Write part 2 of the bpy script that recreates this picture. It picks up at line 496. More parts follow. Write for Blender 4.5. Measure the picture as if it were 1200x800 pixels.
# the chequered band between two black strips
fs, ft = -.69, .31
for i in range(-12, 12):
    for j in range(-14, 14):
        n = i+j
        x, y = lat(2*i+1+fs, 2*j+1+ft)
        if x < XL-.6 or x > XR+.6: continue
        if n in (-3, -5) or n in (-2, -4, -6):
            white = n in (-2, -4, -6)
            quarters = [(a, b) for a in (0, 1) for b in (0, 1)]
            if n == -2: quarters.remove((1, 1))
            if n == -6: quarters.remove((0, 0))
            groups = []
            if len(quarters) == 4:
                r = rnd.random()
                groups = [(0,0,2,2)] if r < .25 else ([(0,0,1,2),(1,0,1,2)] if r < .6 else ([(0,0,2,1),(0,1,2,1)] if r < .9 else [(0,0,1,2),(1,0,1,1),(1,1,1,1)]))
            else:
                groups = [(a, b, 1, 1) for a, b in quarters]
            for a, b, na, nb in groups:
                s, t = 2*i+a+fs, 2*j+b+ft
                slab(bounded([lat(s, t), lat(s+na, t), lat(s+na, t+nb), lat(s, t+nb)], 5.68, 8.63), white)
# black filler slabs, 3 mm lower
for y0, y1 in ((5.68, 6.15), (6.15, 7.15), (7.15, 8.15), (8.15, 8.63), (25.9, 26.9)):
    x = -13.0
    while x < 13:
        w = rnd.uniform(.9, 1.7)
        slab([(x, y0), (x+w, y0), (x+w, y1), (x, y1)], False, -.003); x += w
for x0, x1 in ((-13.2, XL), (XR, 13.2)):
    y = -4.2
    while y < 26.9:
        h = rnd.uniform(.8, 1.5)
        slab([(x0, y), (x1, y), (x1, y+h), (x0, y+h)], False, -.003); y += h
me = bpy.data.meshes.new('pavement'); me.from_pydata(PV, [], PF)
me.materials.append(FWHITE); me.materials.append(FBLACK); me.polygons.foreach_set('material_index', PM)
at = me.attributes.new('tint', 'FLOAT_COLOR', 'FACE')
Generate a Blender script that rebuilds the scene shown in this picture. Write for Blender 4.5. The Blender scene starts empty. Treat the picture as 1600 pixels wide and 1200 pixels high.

▶ TASK DIRECTIONS: Print every record above exactly as written.

▶ TASK ANSWER:
Write part 2 of the bpy script that recreates this picture. It picks up at line 496. More parts follow. Write for Blender 4.5. Measure the picture as if it were 1200x800 pixels.
# the chequered band between two black strips
fs, ft = -.69, .31
for i in range(-12, 12):
    for j in range(-14, 14):
        n = i+j
        x, y = lat(2*i+1+fs, 2*j+1+ft)
        if x < XL-.6 or x > XR+.6: continue
        if n in (-3, -5) or n in (-2, -4, -6):
            white = n in (-2, -4, -6)
            quarters = [(a, b) for a in (0, 1) for b in (0, 1)]
            if n == -2: quarters.remove((1, 1))
            if n == -6: quarters.remove((0, 0))
            groups = []
            if len(quarters) == 4:
                r = rnd.random()
                groups = [(0,0,2,2)] if r < .25 else ([(0,0,1,2),(1,0,1,2)] if r < .6 else ([(0,0,2,1),(0,1,2,1)] if r < .9 else [(0,0,1,2),(1,0,1,1),(1,1,1,1)]))
            else:
                groups = [(a, b, 1, 1) for a, b in quarters]
            for a, b, na, nb in groups:
                s, t = 2*i+a+fs, 2*j+b+ft
                slab(bounded([lat(s, t), lat(s+na, t), lat(s+na, t+nb), lat(s, t+nb)], 5.68, 8.63), white)
# black filler slabs, 3 mm lower
for y0, y1 in ((5.68, 6.15), (6.15, 7.15), (7.15, 8.15), (8.15, 8.63), (25.9, 26.9)):
    x = -13.0
    while x < 13:
        w = rnd.uniform(.9, 1.7)
        slab([(x, y0), (x+w, y0), (x+w, y1), (x, y1)], False, -.003); x += w
for x0, x1 in ((-13.2, XL), (XR, 13.2)):
    y = -4.2
    while y < 26.9:
        h = rnd.uniform(.8, 1.5)
        slab([(x0, y), (x1, y), (x1, y+h), (x0, y+h)], False, -.003); y += h
me = bpy.data.meshes.new('pavement'); me.from_pydata(PV, [], PF)
me.materials.append(FWHITE); me.materials.append(FBLACK); me.polygons.foreach_set('material_index', PM)
at = me.attributes.new('tint', 'FLOAT_COLOR', 'FACE')
Generate a Blender script that rebuilds the scene shown in this picture. Write for Blender 4.5. The Blender scene starts empty. Treat the picture as 1600 pixels wide and 1200 pixels high.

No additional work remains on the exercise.